Стреляли по призовой мишени уменьшенного в десять раз размера, на дистанцию, вдесятеро меньшую против положенной, и полученные пробоины давали ту же картину, как при боевой стрельбе.

Лучшие орудия получали призы – по полфунту белого хлеба на человека, а лучшие наводчики – по фунту.

Как только люди освоились с материальной частью и наводкой, я начал налаживать стрельбу батареи, причем за взводных ставил особо подготовленных фейерверкеров, для которых ввел сокращенные правила стрельбы.
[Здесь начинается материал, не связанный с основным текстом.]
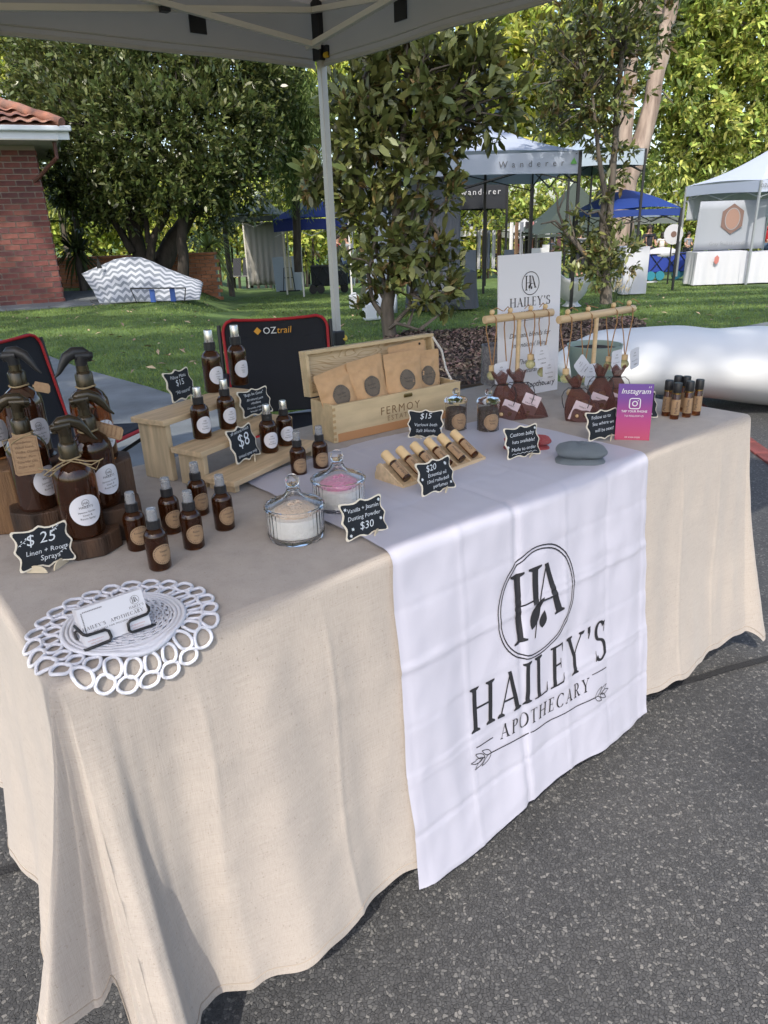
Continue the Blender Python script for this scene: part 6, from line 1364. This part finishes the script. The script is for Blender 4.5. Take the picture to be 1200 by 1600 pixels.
# ---- low terracotta wall behind the left trees
M_TERR = mat('sunny_brick', (.40, .17, .09), .9, var=.3, vs=3, bump=.6, bs=20)
def lowwall(label, x0, x1, ytop, ybot, Y):
    a, b = at(x0, ybot, Y=Y), at(x1, ybot, Y=Y); top = at(x0, ytop, Y=Y).z; g_ = gz(0, Y) - .1; r = root('garden_wall', label, 'wall', (a.x, Y, g_)); L_ = b.x - a.x; H = top - g_
    obj('core', MB().box((L_ / 2, .12, H / 2), (L_, .2, H)), M_MORT, r); mb = MB(); j = 0; z = .0; 
    while z < H - .05:
        x = (j % 2) * -.12
        while x < L_ - .1: mb.box((x + .12, 0, z + .043), (.225, .03, .075)); x += .24
        z += .088; j += 1
    obj('brickwork', mb, M_TERR, r, kind='stuff')
    obj('coping', MB().box((L_ / 2, .1, H + .03), (L_ + .06, .32, .06)), M_TERR, r, bevel=.01)
lowwall('low orange brick garden wall glimpsed between the left tree trunks', 60, 340, 408, 446, 18.6)

# ---- market tents
def tent(name, label, A, Bp, ybot_l, ytop_px, Y, dep, colr, val=.28, peak=.75, legs=((0, 0), (1, 0), (0, 1), (1, 1)), legm=None, zb=None, text=None, group=None, rz=0.0, side=None, dome=-.13):
    a = at(A[0], A[1], Y=Y); b = at(Bp[0], Bp[1], Y=Y + (Bp[0] - A[0]) * 0); zv = a.z if zb is None else zb; W_ = b.x - a.x; g_ = gz(0, Y)
    r = root(name, label, 'market tent', (a.x, Y, g_), rz, group=group); z0 = zv - g_; mb = MB()
    cn = [(0, 0), (W_, 0), (W_, dep), (0, dep)]
    for i in range(4):
        p, q = cn[i], cn[(i + 1) % 4]
        def vf_(u, v): s_ = .04 * math.sin(PI * u); return (p[0] + (q[0] - p[0]) * u, p[1] + (q[1] - p[1]) * u, z0 + val * v + s_ * (1 - v) * .8)
        mb.grid(vf_, 16, 3)
        def rf(u, v, dome=dome):
            e = Vector((p[0] + (q[0] - p[0]) * u, p[1] + (q[1] - p[1]) * u, z0 + val)); c_ = Vector((W_ / 2, dep / 2, z0 + val + peak)); w_ = e.lerp(c_, v); w_.z += dome * peak * math.sin(PI * v) + .05 * math.sin(PI * u) * (1 - v); return w_
        mb.grid(rf, 14, 8)
    obj('roof', mb, colr, r, smooth=40)
    lm_ = legm or M_BLK
    for (u, v) in legs: obj('leg', MB().box((W_ * u, dep * v, (z0 + val) / 2), (.045, .045, z0 + val)), lm_, r)
    tr_ = MB()
    for i in range(4):
        p, q = cn[i], cn[(i + 1) % 4]
        for h0 in (0, .5):
            for (za, zb_) in ((val * .9, -.12), (-.12, val * .9)): ix, iy = [(0, .06), (-.06, 0), (0, -.06), (.06, 0)][i]; tr_.tube([(p[0] + (q[0] - p[0]) * h0 + ix, p[1] + (q[1] - p[1]) * h0 + iy, z0 + za), (p[0] + (q[0] - p[0]) * (h0 + .5) + ix, p[1] + (q[1] - p[1]) * (h0 + .5) + iy, z0 + zb_)], .013, 4)
    obj('truss', tr_, lm_, r)
    if text:
        for s, x, z, sz, mm, sp2 in text:
            vf = ([], []); vf_merge(vf, text2d(s, sz, 0, -.002, 'CENTER', sp2)); t = MB(); plane_mesh(t, vf, Matrix.Translation((x * W_, 0, z0 + z)), .03); obj('lettering', t, mm, r)
    return r, W_, z0
M_TWHT = mat('white_tent_fabric', (.44, .49, .60), .7, transl=.15); M_TBLUE = mat('blue_tent_fabric', (.016, .045, .22), .6, transl=.15); M_TNAVY = mat('navy_tent_fabric', (.012, .03, .20), .6, transl=.12)
M_TBLK = mat('black_tent_fabric', (.016, .018, .024), .6); M_TGRN = mat('dark_green_tent_fabric', (.035, .05, .042), .7); M_GREYP = mat('grey_side_panel', (.11, .12, .145), .75, transl=.1); M_INKG = mat('grey_lettering', (.10, .10, .11), .6)
t_, W_, z0 = tent('market_tent', 'pale blue-white gazebo with thin grey lettering behind the mulch-bed magnolia', (560, 276), (905, 272), 470, 190, 11.6, 3.3, M_TWHT, .30, .85, legs=((.0, 0), (1, 0), (.72, 1), (1, 1)), text=[('Wanderer', .78, .11, .125, M_INKG, 2.0)], zb=at(880, 272, Y=11.6).z)
obj('green_emblem', MB().add([(W_ * .955, -.032, z0 + .13), (W_ * .985, -.032, z0 + .13), (W_ * .97, -.032, z0 + .22)], [(0, 1, 2)]), mat('green_emblem', (.12, .35, .08), .6), t_)
def hang(parent, x0, x1, y, zt, zb, m, name='side_panel', folds=7, nrm='x', label=None):
    mb = MB()
    def f(u, v):
        x = x0 + (x1 - x0) * u; w_ = .014 * math.sin(u * folds * 2 * PI + v) * (.3 + v); return (x, y + w_, zt + (zb - zt) * v) if nrm == 'x' else (y + w_, x, zt + (zb - zt) * v)
    o = obj(name, mb.grid(f, 60, 10), m, parent, smooth=180); o.modifiers.new('t', 'SOLIDIFY').thickness = .01
    if label: o['label'] = label
    return o
hang(t_, W_ * .22, W_ * .47, .25, z0 + .1, .06, M_GREYP, label='dark grey rear panel')
hang(t_, W_ * .0, W_ * .16, .1, z0 + .1, .06, mat('white_side_panel', (.44, .49, .58), .7, transl=.2), label='white side panel')
tent('market_tent', 'black gazebo with pale lettering tucked behind the pale lettered gazebo', (700, 330), (792, 322), 470, 190, 16.5, 3, M_TBLK, .55, .4, text=[('wanderer', .55, .3, .17, mat('pale_lettering', (.5, .5, .52), .6), 1.3)])
tent('market_tent', 'tall grey-blue gazebo roof just right of the pale lettered gazebo', (890, 262), (1008, 246), 440, 200, 17.0, 4, mat('slate_tent_fabric', (.30, .36, .42), .7), .32, .5)
tent('market_tent', 'dark green pitched tent behind the slim magnolia', (838, 372), (1000, 372), 420, 300, 24, 4, M_TGRN, .1, 1.6)
t_, W_, z0 = tent('market_tent', 'bright blue gazebo between the slim magnolia and white jewellery tent', (955, 341), (1064, 334), 440, 296, 17.0, 3.2, M_TBLUE, .16, .46, dome=.12)
M_TLEG = mat('grey_tent_leg', (.32, .34, .36), .4, metal=.4)
pj = atg(1181, 444)
t_, W_, z0 = tent('market_tent', 'white jewellery gazebo with hanging hexagon banner at the right edge', (1187, 300), (1360, 300), 444, 244, pj.y, 3.1, M_TWHT, .26, .80, legm=M_TLEG, rz=.17, text=[('OZtrail', .06, .10, .12, M_INKG, 1.0)])
hang(t_, .04, W_ * .98, 3.0, z0 + .08, z0 - .62, mat('white_half_wall', (.42, .45, .50), .7, transl=.2), 'half_wall', 9)
def pxl(px, py, Y): c_ = at(px, py, Y=Y); return c_
q0, q1 = pxl(1095, 315, pj.y + .6), pxl(1188, 388, pj.y + .6)
bn = root('hanging_banner', 'grey-white jeweller banner with copper hexagon hanging in the right tent', 'banner', (q0.x, pj.y + .6, q1.z)); bw, bh = q1.x - q0.x, q0.z - q1.z
def bf(u, v): return (bw * (u * (1 + .06 * (1 - v)) - .03 * (1 - v)), .02 * math.sin(u * 12), bh * v)
o = obj('cloth', MB().grid(bf, 30, 6), mat('banner_grey', (.33, .355, .40), .7, transl=.2), bn, smooth=180); o.modifiers.new('t', 'SOLIDIFY').thickness = .006
M_COP = mat('copper_print', (.16, .10, .085), .5); M_COP2 = mat('copper_print_light', (.27, .165, .13), .5)
hx = lambda cx, cz, s, sx=.87: [(cx + s * sx * math.sin(i * PI / 3), cz + s * math.cos(i * PI / 3)) for i in range(6)]
hs_ = bh * .31
t = MB(); vf = ([], []); polys_to(vf, [hx(bw * .5, bh * .63, hs_)]); plane_mesh(t, vf, Matrix.Identity(4), .035); obj('hexagon_print', t, M_COP, bn)
t = MB(); vf = ([], []); polys_to(vf, [[(bw * .5 + hs_ * .5 * math.cos(i * PI / 12), bh * .63 + hs_ * .68 * math.sin(i * PI / 12)) for i in range(24)]]); plane_mesh(t, vf, Matrix.Identity(4), .040); obj('oval_print', t, M_COP2, bn)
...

Путем соревнования и выдачи поощрений в виде белого хлеба я добился того, что люди увлеклись своим делом, как спортом.

– Наш командир, – говорили солдаты, – что ни день да чем-нибудь подвеселит. Мы что ни день едим белый хлеб.
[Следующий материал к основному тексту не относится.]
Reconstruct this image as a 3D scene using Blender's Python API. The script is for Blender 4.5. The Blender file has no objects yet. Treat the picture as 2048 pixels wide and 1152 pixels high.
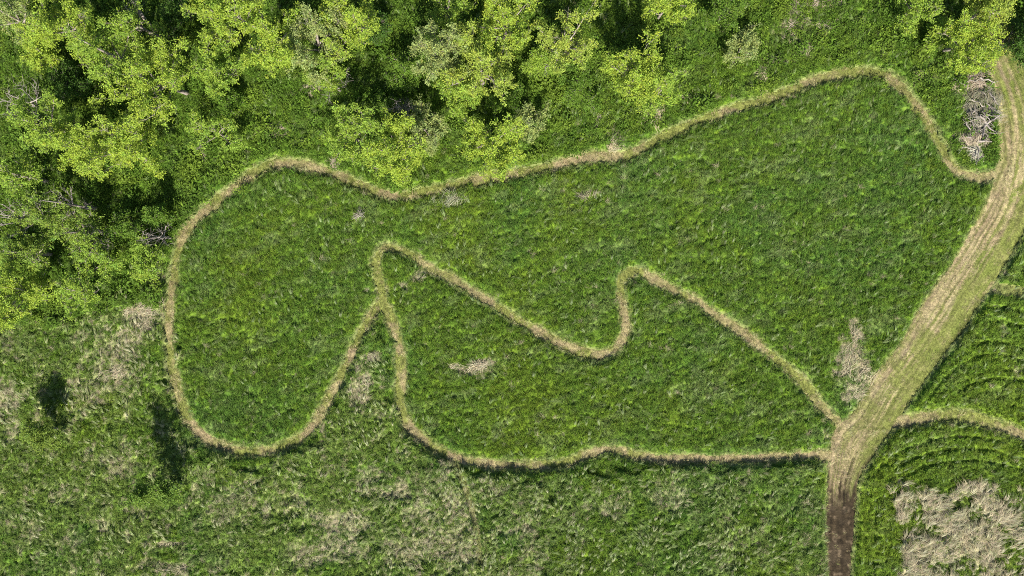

Наказаний накладывать уже не приходилось, все шло от сердца, был лишь один случай пьяной драки. Виновный, повесив нос, стоял под шашкой, когда я подошел к нему и резким движением сорвал с него мундир; он был совершенно убит. «Бессовестный негодяй, – сказал я ему, – ты напился как свинья, вступил в драку и вдобавок еще позорно бежал с поля сражения. Ты не заслужил чести даже под шашкой стоять в мундире нашей батареи». – «Виноват, ваше высокоблагородие, ей Богу, больше в рот хмельного не возьму», – говорил бедняга, захлебываясь от волнения. – «Ну ладно, Бог с тобой. Я тебе верю, вложи теперь шашку в ножны и ступай к каптенармусу, чтоб он тебе выдал другой мундир вместо того, который я тебе порвал». Радостно бросился солдатик в цейхгауз[106] и мне не пришлось более карать ни его, ни кого другого. Казалось бы, что блестящее обучение, образцово налаженный общий порядок и, наконец, целый ряд военных праздников, вносивших радостное оживление во всех и каждого, – все это могло лишь радовать командира и служить живым примером командирам других батарей, фактически оставшимся без руководства, – в сущности, оно так и было. В первой батарее был только что выпущенный из фельдфебелей Павловского военного училища молодой подпоручик Расторгуев, видимо, мечтавший завоевать руку и сердце подраставшей дочки командира батареи. Он сумел привлечь и прочих, и они употребляли все усилия, чтоб не отстать от наших хотя бы в отношении строевой подготовки. Но наряду с этим похвальным соревнованием были пущены в ход и интриги.